The question essentially asks for solution to the following equation: $$ a^b b^a = x^y y^x $$, with conditions $a\neq x \cap b\neq y$ or $ a\neq y \cap x\neq b $.

This can be solved as a pullback $\{(a,b,x,y)\in N^4|a^b b^a=x^y y^x,(a\neq x \cap b\neq y) \cup (a\neq y \cap x\neq b)\}$.

This is essentially infinite filtering operation on $N^4$.

Given non-constructive nature of the problem, solving this requires tools that work with non-constructive problems, i.e. axiom of choice is your best bet.
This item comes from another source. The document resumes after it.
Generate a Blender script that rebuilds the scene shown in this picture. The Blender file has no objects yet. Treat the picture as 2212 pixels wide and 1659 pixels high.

Thus we'll construct epimorphism and it's inverse to find infinite number of buckets and make a choice in each of the buckets to solve this problem. Choice function is obviously: $$ch()=(\exists (a,b,x,y): a^b b^a = x^y y^x \cap ((a\neq x \cap b \neq y) \cup (a\neq y \cap x\neq b))) \cup \bot$$.

Applying and evaluating the choice function against infinite number of buckets in $N^4$ takes infinite amount of time, so it's not good approach, so the normal substitution approach for (a,b,x,y) does not work in this problem. (substitution is the inverse of $\exists$ and $\forall$ in adjoint functors.) It's worth mentioning though, since we can verify found solutions with it.

I have to think this further to figure out how to extract the (a,b,x,y) numeric values from the filter...

EDIT: I figured out that instead of mapping where the equation's sides are equal, we need to map the area where they're not equal. So we need to create distance metric for the $\bot$ in the choice function. Basically distance function $$d(a,b,x,y) = a^b b^a - x^y y^x$$ and then we can jump larger distances in the huge space while trying to move between different values of a,b,x,y.